Monday, June 30, 2008

The Man Machine: Building on Cartesian Philosophy and the Mechanistic Worldview

Man stuck inside the cog of a wheel machine


Descartes may have started it all. Technically our split with nature could even go back to ancient Greek philosopher Plato, but it was mainly the "doubting" Frenchman who started thinking of animals as mere mechanical machines. René Descartes claims that animals, unlike humans, do not have souls, and that a major difference between the two is our innate ability for language and hence reason. His scientific philosophy was an attempt of combining philosophy with Newtonian physical laws, which was the growing trend back in those days.

His fellow French philosopher Julien Offray de La Mettrie took it one step further in the 18th century and included humans into his mechanistic vision of life. Humans were not that different from animals; remarkably, such “blasphemous” ideas appeared in the pre-Darwinian age. Darwin would later give humanity its second blow (the first one having come courtesy of Kepler and Galileo) which would take away the privileged position of humanity through his theory of evolution.
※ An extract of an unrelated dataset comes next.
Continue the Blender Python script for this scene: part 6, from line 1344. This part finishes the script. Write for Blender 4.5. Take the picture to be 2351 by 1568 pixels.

It was the birth of materialism; a world where science reigned and religion was viewed with mistrust, if not outright hostility.

Nonetheless, it is interesting to note that La Mettrie's materialism was not the same as our modern notion. He actually used the terms “transformism” and “vitalism” and followed an age-old tradition, going back to the ancient Egyptians, that matter was in fact "alive" and "vital." Chop off the head of a chicken and it still runs away; take out the heart, and it keeps beating. Discoveries of these kinds made him assume that matter indeed contained living organism and, as such, contained (tissues of) life.

While proposing such groundbreaking assumptions, his goal was actually quite different from our experience of present-day materialism. We tend to think in a Cartesian manner and see nature, at best, as our plaything and bend it according to our wishes. Materialism, in its more modern version, has also been injected with a dose of financial greed at the expense of the destruction of our living space.

Yet La Mettrie thought that his philosophy would actually do the opposite. By seeing ourselves not as the lords of creation dominating over animals, by disposing the accepted religious view of human superiority, he wanted to raise the status of both animals and nature to create a kind of equilibrium. In such a way, we would ideally both respect and appreciate all the marvelous things nature has to offer. By becoming a firm and established part of nature, we should be able to identify and consequently value its vital importance for our own lives.

Unfortunately, we took a completely different path. The state of our environment, the egotistical quest for money and fame at the expense of destruction of nature and human lives has been his unwanted legacy. Some might claim that with Descartes we lost our soul, with La Mettrie our humanity. Lest we forget, their intentions were not evil; we just chose what suited our best interests. After all, we are the lords of nature, of planet Earth, the rest of the universe ... especially ever since Nietzsche killed God.